Tuesday, April 6, 2010

The 7 Habits of Successful People




THE 7 HABITS

Habit 1: Be Proactive

Being proactive is more than talking initiative. It is accepting responsibility for our own behavior (past, present and future) and making choices based on principles and values rather than on moods or circumstances. Proactive people are agents of change and choose not to be victims, to be reactive. Or to blame others. They do this by developing and using four unique human gifts – self-awareness, conscience, imagination, and independent will – and by taking an Inside-Out Approach to creating change. They resolve to be the creative force in their own lives, which is the most fundamental decision anyone ever makes.

Habit 2: Begin with the End in Mind

All things are created twice – first mentally, second physically. Individuals, families, teams, and organizations shape their own future by creating a mental vision and purpose for any project. They don’t just live day to day without a clear purpose in mind. They mentally identify and commit themselves to the principles, values, relationships, and purposes that matter most to them. A mission statement is the highest form of mental creation for an individual, a family, or an organization. It is the primary decision because it governs all other decisions. Creating a culture behind a shares mission, vision, and values is the essence of leadership.

Habit 3: Put First Things First

Putting first things first is the second or physical creation. It is organizing and executing around the mental creation (your purpose, vision, values and most important priorities). Second things do no come first. First things do not come second. Individuals and organizations focus on what matters most, urgent or not. The main thing is to keep the main thing the main thing.

Habit 4: Think Win-Win

Thinking win-win is a frame of mind and heart that seeks mutual benefit and is based on mutual respect in all interactions. It’s about thinking in terms of abundance – an ever-expanding “pie,” a cornucopia of opportunity, wealth, and resources – rather than of scarcity and adversarial competition. It’s not thinking selfishly (win-lose) or like a martyr (lose-win). In our work and family life, members think interdependently – in terms of “we,” not “me.” Thinking win-win encourages conflict resolution and helps individuals seek mutually beneficial solutions. It’s sharing information, power, recognition, and rewards.

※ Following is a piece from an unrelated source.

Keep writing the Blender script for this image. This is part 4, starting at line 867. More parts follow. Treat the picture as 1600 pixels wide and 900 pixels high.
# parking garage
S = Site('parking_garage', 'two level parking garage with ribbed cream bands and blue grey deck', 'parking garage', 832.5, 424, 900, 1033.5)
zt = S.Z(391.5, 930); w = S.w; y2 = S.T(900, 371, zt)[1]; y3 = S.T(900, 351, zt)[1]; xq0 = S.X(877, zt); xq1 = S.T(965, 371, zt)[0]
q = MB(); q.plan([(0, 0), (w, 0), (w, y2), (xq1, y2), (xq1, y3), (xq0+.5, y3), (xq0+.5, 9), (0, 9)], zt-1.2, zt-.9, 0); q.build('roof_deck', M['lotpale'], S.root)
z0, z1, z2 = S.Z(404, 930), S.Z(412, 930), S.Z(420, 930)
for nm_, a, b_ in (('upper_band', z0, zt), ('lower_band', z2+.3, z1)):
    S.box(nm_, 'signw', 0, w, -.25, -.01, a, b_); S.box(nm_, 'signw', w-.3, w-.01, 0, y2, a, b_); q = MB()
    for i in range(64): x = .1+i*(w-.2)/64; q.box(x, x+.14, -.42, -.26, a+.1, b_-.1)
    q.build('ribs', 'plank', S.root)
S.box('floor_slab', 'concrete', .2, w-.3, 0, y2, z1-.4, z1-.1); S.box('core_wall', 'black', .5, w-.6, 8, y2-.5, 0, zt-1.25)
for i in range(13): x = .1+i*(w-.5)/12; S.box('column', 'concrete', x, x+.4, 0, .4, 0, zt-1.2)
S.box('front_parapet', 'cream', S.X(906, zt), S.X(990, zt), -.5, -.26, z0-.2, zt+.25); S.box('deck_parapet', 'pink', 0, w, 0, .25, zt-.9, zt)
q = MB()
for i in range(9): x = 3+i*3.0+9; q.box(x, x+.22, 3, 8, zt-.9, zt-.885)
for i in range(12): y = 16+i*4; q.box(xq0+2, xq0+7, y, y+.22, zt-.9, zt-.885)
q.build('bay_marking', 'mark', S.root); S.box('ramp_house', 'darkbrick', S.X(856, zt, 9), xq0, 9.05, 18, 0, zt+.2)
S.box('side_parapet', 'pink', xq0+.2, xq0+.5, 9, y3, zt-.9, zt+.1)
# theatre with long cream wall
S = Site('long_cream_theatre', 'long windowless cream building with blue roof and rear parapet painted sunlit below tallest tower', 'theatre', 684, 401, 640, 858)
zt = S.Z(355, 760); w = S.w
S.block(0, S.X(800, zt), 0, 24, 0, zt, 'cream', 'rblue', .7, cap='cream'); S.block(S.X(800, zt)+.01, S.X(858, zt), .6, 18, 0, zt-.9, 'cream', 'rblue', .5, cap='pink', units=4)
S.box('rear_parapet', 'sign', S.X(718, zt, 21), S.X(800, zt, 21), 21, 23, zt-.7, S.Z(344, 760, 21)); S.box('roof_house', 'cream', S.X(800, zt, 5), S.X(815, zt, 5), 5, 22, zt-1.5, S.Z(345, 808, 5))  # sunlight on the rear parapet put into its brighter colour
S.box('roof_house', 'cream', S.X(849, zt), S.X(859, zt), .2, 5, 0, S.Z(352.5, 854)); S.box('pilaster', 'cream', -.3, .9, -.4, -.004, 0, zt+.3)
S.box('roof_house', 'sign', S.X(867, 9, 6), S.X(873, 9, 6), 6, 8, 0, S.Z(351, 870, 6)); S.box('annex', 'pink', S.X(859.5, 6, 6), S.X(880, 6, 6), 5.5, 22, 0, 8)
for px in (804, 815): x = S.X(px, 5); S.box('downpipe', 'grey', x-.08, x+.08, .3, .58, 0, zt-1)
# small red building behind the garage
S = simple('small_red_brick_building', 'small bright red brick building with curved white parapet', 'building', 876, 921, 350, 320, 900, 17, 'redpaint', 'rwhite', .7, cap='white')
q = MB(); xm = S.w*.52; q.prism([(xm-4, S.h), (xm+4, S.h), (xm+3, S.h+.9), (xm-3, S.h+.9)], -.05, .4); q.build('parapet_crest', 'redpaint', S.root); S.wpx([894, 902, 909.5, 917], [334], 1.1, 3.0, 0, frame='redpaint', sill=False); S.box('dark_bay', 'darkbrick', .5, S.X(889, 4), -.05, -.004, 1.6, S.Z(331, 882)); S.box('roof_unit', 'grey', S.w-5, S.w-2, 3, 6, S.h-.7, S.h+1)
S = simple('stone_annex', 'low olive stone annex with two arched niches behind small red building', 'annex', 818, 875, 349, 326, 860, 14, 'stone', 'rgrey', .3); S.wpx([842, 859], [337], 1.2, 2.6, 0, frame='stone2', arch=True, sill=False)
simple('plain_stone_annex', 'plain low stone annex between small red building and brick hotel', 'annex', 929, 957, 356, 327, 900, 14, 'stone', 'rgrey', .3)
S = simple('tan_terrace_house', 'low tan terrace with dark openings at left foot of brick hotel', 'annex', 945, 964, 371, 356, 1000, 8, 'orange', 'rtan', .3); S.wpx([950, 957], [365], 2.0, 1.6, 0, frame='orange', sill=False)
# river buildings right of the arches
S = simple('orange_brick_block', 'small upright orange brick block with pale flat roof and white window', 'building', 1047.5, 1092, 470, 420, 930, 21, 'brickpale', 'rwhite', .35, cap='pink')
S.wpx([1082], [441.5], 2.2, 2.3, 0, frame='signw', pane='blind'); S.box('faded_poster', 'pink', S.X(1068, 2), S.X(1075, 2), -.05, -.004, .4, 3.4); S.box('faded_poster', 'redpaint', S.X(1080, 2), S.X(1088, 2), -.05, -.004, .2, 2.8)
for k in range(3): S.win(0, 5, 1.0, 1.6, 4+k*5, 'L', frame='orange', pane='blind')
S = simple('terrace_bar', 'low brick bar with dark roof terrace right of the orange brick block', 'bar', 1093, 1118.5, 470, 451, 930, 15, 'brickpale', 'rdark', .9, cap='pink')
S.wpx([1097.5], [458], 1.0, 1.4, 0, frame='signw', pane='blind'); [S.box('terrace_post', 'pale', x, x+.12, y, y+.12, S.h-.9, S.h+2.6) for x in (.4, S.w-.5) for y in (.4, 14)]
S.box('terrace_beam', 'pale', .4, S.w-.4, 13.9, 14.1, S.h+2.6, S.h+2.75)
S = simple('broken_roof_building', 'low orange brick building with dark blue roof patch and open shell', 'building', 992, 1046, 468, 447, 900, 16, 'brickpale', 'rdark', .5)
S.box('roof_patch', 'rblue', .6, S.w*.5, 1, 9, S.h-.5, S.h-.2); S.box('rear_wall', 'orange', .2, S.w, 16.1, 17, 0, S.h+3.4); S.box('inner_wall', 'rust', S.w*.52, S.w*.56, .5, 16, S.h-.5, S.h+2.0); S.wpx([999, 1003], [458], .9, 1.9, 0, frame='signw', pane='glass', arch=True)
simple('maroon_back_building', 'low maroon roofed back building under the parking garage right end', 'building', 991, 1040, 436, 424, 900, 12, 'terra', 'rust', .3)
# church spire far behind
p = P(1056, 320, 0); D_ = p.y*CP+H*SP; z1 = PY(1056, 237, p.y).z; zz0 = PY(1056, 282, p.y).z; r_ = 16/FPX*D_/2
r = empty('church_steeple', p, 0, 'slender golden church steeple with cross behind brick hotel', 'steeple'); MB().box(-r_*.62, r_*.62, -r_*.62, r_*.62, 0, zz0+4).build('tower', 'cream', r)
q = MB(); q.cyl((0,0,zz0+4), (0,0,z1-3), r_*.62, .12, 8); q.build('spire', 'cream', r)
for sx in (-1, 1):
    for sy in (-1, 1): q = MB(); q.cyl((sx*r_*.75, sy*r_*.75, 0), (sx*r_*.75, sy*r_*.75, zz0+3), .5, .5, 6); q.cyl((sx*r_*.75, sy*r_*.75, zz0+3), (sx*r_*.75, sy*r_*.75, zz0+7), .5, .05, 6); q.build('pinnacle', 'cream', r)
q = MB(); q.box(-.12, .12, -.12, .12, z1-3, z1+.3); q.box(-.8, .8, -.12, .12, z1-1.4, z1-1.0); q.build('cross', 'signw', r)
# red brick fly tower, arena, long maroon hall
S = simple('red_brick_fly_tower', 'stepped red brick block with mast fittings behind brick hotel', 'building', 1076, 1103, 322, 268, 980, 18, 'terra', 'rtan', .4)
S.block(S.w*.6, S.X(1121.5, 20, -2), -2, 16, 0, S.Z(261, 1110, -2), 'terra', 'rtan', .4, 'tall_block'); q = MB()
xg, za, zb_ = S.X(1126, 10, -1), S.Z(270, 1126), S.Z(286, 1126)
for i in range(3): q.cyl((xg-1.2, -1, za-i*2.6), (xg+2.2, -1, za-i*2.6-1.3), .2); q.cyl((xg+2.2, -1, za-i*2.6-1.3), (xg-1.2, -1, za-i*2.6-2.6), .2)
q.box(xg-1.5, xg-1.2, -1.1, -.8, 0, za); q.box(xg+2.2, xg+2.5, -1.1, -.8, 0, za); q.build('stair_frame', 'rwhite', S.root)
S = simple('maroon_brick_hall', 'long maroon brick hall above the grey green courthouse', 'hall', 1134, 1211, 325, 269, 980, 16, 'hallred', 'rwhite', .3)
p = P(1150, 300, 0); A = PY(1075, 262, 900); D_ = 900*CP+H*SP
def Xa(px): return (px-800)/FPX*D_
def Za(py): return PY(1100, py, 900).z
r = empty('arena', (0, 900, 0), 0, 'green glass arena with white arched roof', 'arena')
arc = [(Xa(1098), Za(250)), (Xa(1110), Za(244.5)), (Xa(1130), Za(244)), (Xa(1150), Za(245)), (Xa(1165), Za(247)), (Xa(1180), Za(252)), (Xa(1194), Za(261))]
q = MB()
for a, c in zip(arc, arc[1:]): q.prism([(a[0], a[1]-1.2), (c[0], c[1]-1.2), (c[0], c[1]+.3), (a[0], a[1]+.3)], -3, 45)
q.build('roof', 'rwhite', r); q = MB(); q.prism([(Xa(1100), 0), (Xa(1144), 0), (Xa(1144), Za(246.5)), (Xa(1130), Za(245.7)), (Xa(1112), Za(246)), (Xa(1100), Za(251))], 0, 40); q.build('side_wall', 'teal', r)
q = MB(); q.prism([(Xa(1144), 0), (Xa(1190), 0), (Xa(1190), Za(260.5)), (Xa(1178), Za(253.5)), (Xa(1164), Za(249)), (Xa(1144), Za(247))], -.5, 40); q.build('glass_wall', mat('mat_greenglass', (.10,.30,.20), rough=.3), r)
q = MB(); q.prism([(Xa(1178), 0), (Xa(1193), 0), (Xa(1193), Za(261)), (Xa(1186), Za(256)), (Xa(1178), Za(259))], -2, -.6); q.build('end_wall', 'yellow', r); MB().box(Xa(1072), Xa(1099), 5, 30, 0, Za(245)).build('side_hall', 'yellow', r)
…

Habit 5: Seek First to Understand, Then to Be Understood

When we listen with the intent to understand others, rather than with the intent to reply, we begin true communication and relationship building. When others feel understood first, they feel affirmed and valued, defenses are lowered, and opportunities to speak openly and to be understood come much more naturally and easily. Seeking to understand takes kindness; seeking to be understood takes courage. Effectiveness lies in balancing the two.

Habit 6: Synergize

Synergy is about producing a third alternative – not my way, not your way, but a third way that is better than either of us would come up with individually. It’s the fruit of mutual respect – of understanding and even celebrating one another’s differences in solving problems, seizing opportunities. Synergistic teams and families thrive on individual strengths so that the whole becomes greater than the sum of the parts. Such relationships and teams renounce defensive adversarialism (1+1 = ½). They don’t settle on compromise (1+1 = 1 ½) or merely cooperation (1+1 = 2). They go for creative cooperation (1+1 = 3 or more).

Habit 7: Sharpen the Saw

Sharpening the saw is about constantly renewing ourselves in the four basic areas of life: physical, social/emotional, mental, and spiritual. It’s the Habit that increases our capacity to live all other habits of effectiveness. For an organization, Habit 7 promote vision, renewal, continuous improvement, safeguards against burnout and entropy, and puts the organization on a new upward growth path. For a family, it increases effectiveness through regular personal and family activities such as establishing traditions that nurture the spirit of family renewal.

Emotional Bank Account

The Emotional Bank Account is a metaphor for the amount of trust in a relationship. Like a financial bank account, it’s something we make deposits into and withdrawals form. Actions such as seeking first to understand, being kind, making and keeping promises, and being loyal to the absent increase the balance of trust. Being unkind, breaking promises, and gossiping about someone who is absent decrease or even bankrupt the trust in a relationship.

Paradigm

A paradigm is the way each person sees the world, not necessarily the way it is in reality. It’s the map, not the territory. It’s our lens, through which we view everything, formed by our upbringing and cumulative experience and choices.